Pour Felipe de PABLO y ROMERO, la chose n'a rien d'extraordinaire car sa famille a des antécédants ganaderos. Du côté de son père, Felipe de PABLO y MURIEL, il a un oncle, Víctor de PABLO, qui fait combattre des toros à la Real Maestranza de Séville depuis 1853. Et du côté de sa mère, Amparo ROMERO-BALMASEDA OCHOA, il a un autre oncle, Ramón ROMERO BALMASEDA BARBIERI, qui est un important ganadero (1851-1862/5) sévillan, et qui a fait combattre ses toros non seulement à Sevilla depuis 1853, mais aussi à Madrid dès 1851 : en voici un, de 1851 à Madrid. Felipe a certainement vu les faenas camperas au moins chez son oncle Ramón BALMASEDA, dont les immenses cabreras l'auront probablement impressionné. Dans l'arène, c'est une part de lui-même qu'il veut mettre en scène. Ses toros seront donc le symbole de sa puissance : forts, braves, spectaculaires et intraitables ; leur mission sera d'imposer le respect.
Comme homme, Felipe cultive beaucoup les amitiés dans tous les milieux, et surtout les milieux taurins. Dans la conversation, ses pointes d'humour acerrées et bien venues font mouche. Durtant de longues abnnées et jusqu'à sa mort, il particioera aux discussions du Círculo de Labradores de Sevilla (Cercle des agriculteurs de Séville), encore existant, où les toros ne sont pas le seul sujet.
Premier ganadero du nom, Felipe de PABLO y ROMERO [le 'de' généralement attaché aux PABLO ROMERO n'a rien d'une particule de noblesse ; on a le droit de l'accoler à un nom composé, mais c'est facultatif] achète en octobre 1885 la (seconde) ganadería de Carlos CONRADI GALÍN, d'encaste pré-pablorromero, c'est-à-dire un salmigondis de castes diverses, en fort mauvais état qui plus est. De ce troupeau sur le déclin, il aura le génie de faire l'un des plus grands élevages de l'histoire de la ganadería brava (cf. son élevage) et, bien sûr, un fer légendaire et un encaste du même acabit : le pablorromero. On peut considérer que Felipe est celui qui régénère les fameux gallardos alors en perdition... mais il a peut-être trouvé par ailleurs des lots de bétail de qualité : cf. les deux "correctifs" en italique de la fiche élevage.

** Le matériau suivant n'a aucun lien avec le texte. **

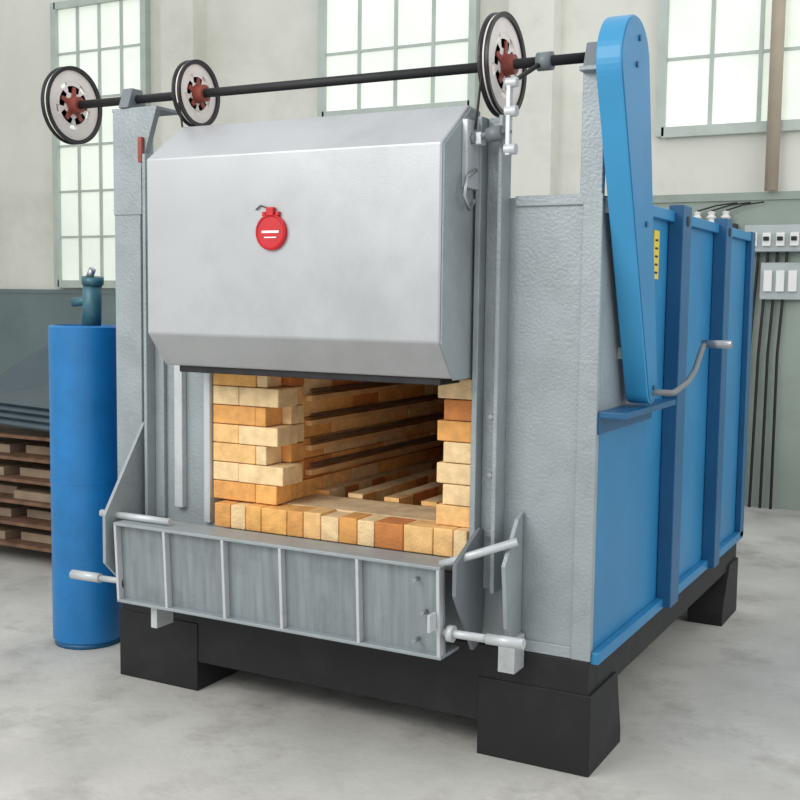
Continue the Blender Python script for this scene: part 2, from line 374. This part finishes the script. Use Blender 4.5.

Felipe crée un style "maison" autoritaire qui, succès aidant, finira par s'imposer et se maintiendra jusqu'aux années 1980. Les corridas sont séparées en lots destinés par le ganadero à telle ou telle plaza selon les 'familles' (reatas) et surtout la présentation ; añojos, erales et utreros (1, 2 et 3 ans) sont élevés ailleurs et avec une alimentation particulière... "comme dans une famille". Le toro est fondamental, chez les PABLO ROMERO. Il n'est jamais question de gagner de l'argent avec les toros ; on essaye au moins d'arriver à l'équilibre, et si l'on a besoin d'argent, on en prend ailleurs. Ce qui compte, c'est le prestige, la "scène", plus que les résultats économiques. Comme toro, on fait ce que l'on entend et cela crée une relation particulière avec les empresas (corridas déjà choisies pour tel lieu), comme avec les toreros ou leur représentant (ils ne sont pas autorisés à voir les toros avant la course... et moins encore à demander, ou ne serait-ce qu'à suggérer, une retouche des cornes !). La philosophie de la maison, c'est : tout pour le public aficionado. On fait un toro pour le public, spectaculaire et dévoreur d'espace, avec beaucoup de responsabilité pour le torero. De 1888 à 1997, seront torées 103 corridas de PABLO-ROMERO à Madrid (le plus gros chiffre de l'histoire), 88 à Barcelona, 86 à Valencia (...) 55 à Murcia ; et dans 80% de ces plazas, c'est à la demande du public.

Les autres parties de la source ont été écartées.